Mais à quoi peut servir la surveillance des hommes, puisque, selon l'Écriture, «si le Seigneur ne fait lui-même la garde, c'est en vain que surveillent ceux qui pensent pouvoir, par eux-mêmes, garder quelque chose» ? En effet, une nuit que les frères allaient se coucher, après les vigiles de la nuit, l'un d'eux, par un dessein de la Providence, eut l'inspiration de prendre la clef et d'ouvrir la porte du monastère, ce qui ne se faisait jamais, et se contenta de la tenir attachée par un petit clou. La bienheureuse Pomposa se rendit la nuit même à cette porte, l'ouvrit et chemina dans les ténèbres, guidée par une lumière céleste; elle parcourut pendant la nuit l'espace désert qui séparait le monastère de la ville de Cordoue, et y entra au point du jour.

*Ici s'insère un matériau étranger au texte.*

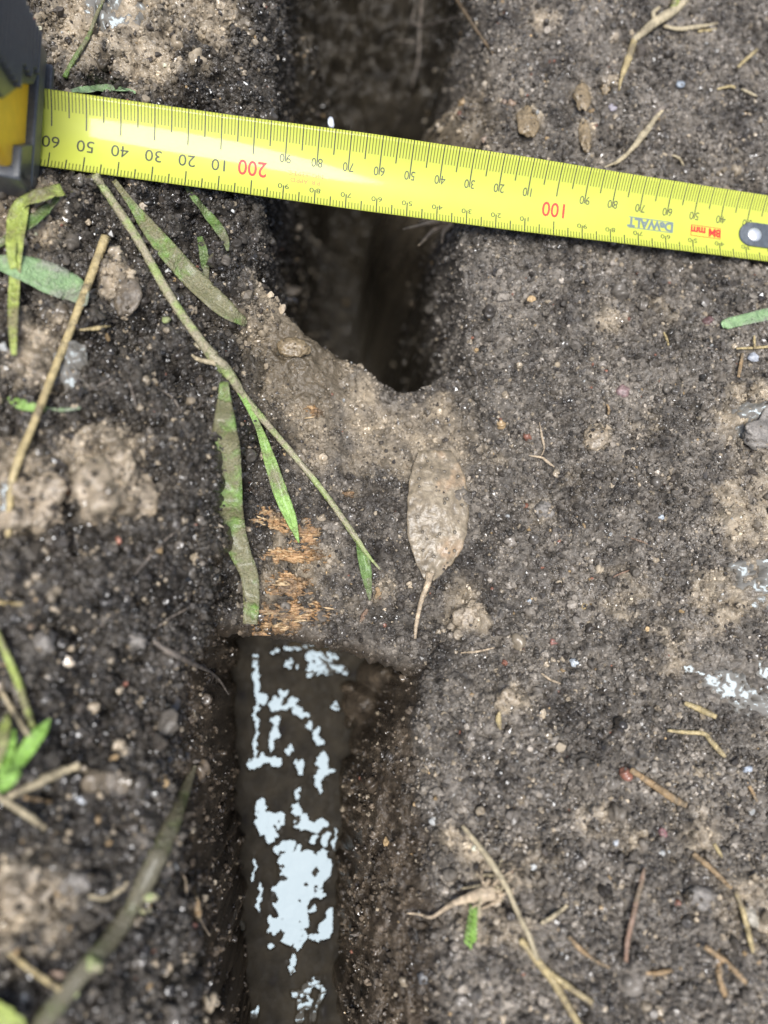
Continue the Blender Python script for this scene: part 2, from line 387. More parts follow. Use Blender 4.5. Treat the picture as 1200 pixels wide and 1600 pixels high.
def simple_mat(name, col, rough=.5, var=.25, scale=300, bump_d=.0002, spec=.5, col2=None, metal=0.0):
    mt, nt, b = new_mat(name)
    n = noise(nt, scale, 4)
    c2 = col2 if col2 is not None else np.asarray(col) * (1 - var)
    r = ramp(nt, n.outputs[0], [(.35, tuple(np.asarray(col) * (1 + var * .5))), (.65, tuple(c2))])
    nt.links.new(r.outputs[0], b.inputs['Base Color'])
    b.inputs['Roughness'].default_value = rough; b.inputs['Specular IOR Level'].default_value = spec; b.inputs['Metallic'].default_value = metal
    if bump_d: bump(nt, b, n.outputs[0], bump_d, .5)
    return mt

def plant_mat(name, green, mud=.4, mudcol=(.17, .135, .085), rough=.4, streak=0, mscale=90):
    """leaf or stalk with veins along it and smears of dried mud"""
    mt, nt, b = new_mat(name)
    n = noise(nt, mscale, 5, rough=.65); n2 = noise(nt, 500, 3); n3 = noise(nt, 1500, 2)
    g = np.asarray(green)
    cg = ramp(nt, n2.outputs[0], [(.3, tuple(g * .7)), (.7, tuple(g * 1.2))])
    fac = ramp(nt, n.outputs[0], [(max(0.0, .62 - mud * .42), 0.0), (max(0.03, .62 - mud * .42) + .16, 1.0)])
    inv = N(nt, 'ShaderNodeMath', operation='MULTIPLY'); inv.inputs[1].default_value = .82 if mud > 0 else 0
    nt.links.new(fac.outputs[0], inv.inputs[0])
    mc = ramp(nt, n3.outputs[0], [(.3, tuple(np.asarray(mudcol) * .6)), (.7, tuple(np.asarray(mudcol) * 1.25))])
    nt.links.new(mixc(nt, inv.outputs[0], cg.outputs[0], mc.outputs[0]), b.inputs['Base Color'])
    b.inputs['Roughness'].default_value = rough; b.inputs['Coat Weight'].default_value = .12; b.inputs['Coat Roughness'].default_value = .1
    add = N(nt, 'ShaderNodeMath', operation='ADD'); nt.links.new(inv.outputs[0], add.inputs[0]); nt.links.new(n3.outputs[0], add.inputs[1])
    bump(nt, b, add.outputs[0], .0009, .8)
    return mt

# ------------------------------------------------------------------ soil surface
foot = np.array([at_z(a, b, 0) for a, b in [(0, 0), (1200, 0), (0, 1600), (1200, 1600)]])
x0, x1 = foot[:, 0].min() - 14, foot[:, 0].max() + 14
y0, y1 = foot[:, 1].min() - 14, 246.0          # the back of the upper hole lies beyond the rim in view
YTOP = foot[:, 1].max() + 12
STEP = 0.43
gx = np.arange(x0, x1, STEP); gy = np.arange(y0, y1, STEP)
tail = np.cumsum(1.25 ** np.arange(1, 50) * .7); tail = tail[tail < 45000]
gx = np.concatenate([x0 - tail[::-1], gx, gx[-1] + tail]); gy = np.concatenate([y0 - tail[::-1], gy, gy[-1] + tail])
GX, GY = np.meshgrid(gx, gy)
GX = GX.astype(np.float64); GY = GY.astype(np.float64)
sh = GX.shape
xr, yr = GX.ravel(), GY.ravel()
HZ, MUDV, WALL, BOT, SS, POOL = ground(xr, yr)

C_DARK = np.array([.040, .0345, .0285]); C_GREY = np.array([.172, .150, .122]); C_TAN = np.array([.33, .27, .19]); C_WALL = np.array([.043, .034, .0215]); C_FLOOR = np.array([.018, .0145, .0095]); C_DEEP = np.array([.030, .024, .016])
UP_Y = at_z(600, 640, -20)[1]
def soil_colour(x, y, mud, wall, bottom, z=None):
    x3, y3 = x, y
    if z is not None:
        dk = (z < -12) & (bottom < .5)
        x3 = np.where(dk, np.where(y > WALL_Y0, x, y) + 60, x); y3 = np.where(dk, z + np.where(y > WALL_Y0, y, np.where(x > (L1(y) + R1(y)) / 2, x, -x)), y)
    humus_ = np.exp(-((x - 6) / 26) ** 2 - ((y + 12) / 36) ** 2)      # black humus over the south half of the root
    a = np.clip(.5 - .3 * humus_ + .5 * fbm(x3, y3, 18, 101, 4) + .28 * fbm(x3, y3, 4, 111, 3), 0, 1)[:, None]
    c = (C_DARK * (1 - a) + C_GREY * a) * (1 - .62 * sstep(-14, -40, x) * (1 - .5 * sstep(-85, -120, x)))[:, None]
    _, r2 = worley(x3, y3, 1.9, 21); _, r3 = worley(x3, y3, 1.1, 33)
    c = c * (.55 + .55 * r2[:, None] + .4 * r3[:, None])
    m_ = np.clip(mud * 1.1, 0, 1)[:, None]
    c = c * (1 - m_) + C_TAN * m_ * (.8 + .35 * fbm(x, y, 6, 131, 3)[:, None])
    w_ = wall[:, None]
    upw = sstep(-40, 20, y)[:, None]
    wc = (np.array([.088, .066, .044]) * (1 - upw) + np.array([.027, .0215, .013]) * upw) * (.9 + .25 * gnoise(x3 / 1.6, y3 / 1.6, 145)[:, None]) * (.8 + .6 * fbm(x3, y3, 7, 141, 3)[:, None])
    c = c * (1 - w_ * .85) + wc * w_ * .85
    hb = (np.exp(-((x - 28) / 13) ** 4 - ((y - 150) / 24) ** 4) * .75)[:, None]
    c = c * (1 - hb) + np.array([.16, .128, .086]) * hb * (.8 + .5 * fbm(x, y, 5, 161, 3)[:, None])
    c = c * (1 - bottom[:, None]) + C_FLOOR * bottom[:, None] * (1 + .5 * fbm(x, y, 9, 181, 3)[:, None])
    return np.clip(c, .006, .5)
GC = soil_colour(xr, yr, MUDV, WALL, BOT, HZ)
GLOSS = np.clip(.7 + .4 * fbm(xr, yr, 8, 151, 3) + .4 * MUDV + .15 * WALL, 0, 1) * (1 - .2 * WALL * sstep(30, 60, yr)) * (1 - BOT) + BOT * (.03 + .25 * sstep(-.1, .4, POOL))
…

Son premier soin fut d'aller se présenter devant le tribunal du juge; elle fit devant lui une profession explicite de foi chrétienne et insulta l'impudique prophète. Le juge la condamna sur-le-champ à périr par le glaive, et elle fut exécutée devant les portes du palais le 13 des calendes d'octobre, l'ère 891. On précipita son cadavre dans le fleuve; mais des bateliers, payés par les fidèles, parvinrent à le repêcher et le déposèrent au fond d'une fosse qu'ils remplirent de sable.
Environ une vingtaine de jours après, quelques moines, avec l'aide du Christ, réussirent à le tirer de là, et le transportèrent dans le monastère de la vierge Eulalie, où il fut solennellement enseveli, par les soins des prêtres et des religieux, aux pieds de sainte Colombe. En cela encore nous voyons un effet de la Providence divine : car celles qui, durant leur vie, s'aimèrent d'une si ardente charité, eurent le bonheur de reposer après leur mort dans un même sépulcre. Gloire soit donc au Christ qui règne dans les siècles des siècles ! Amen.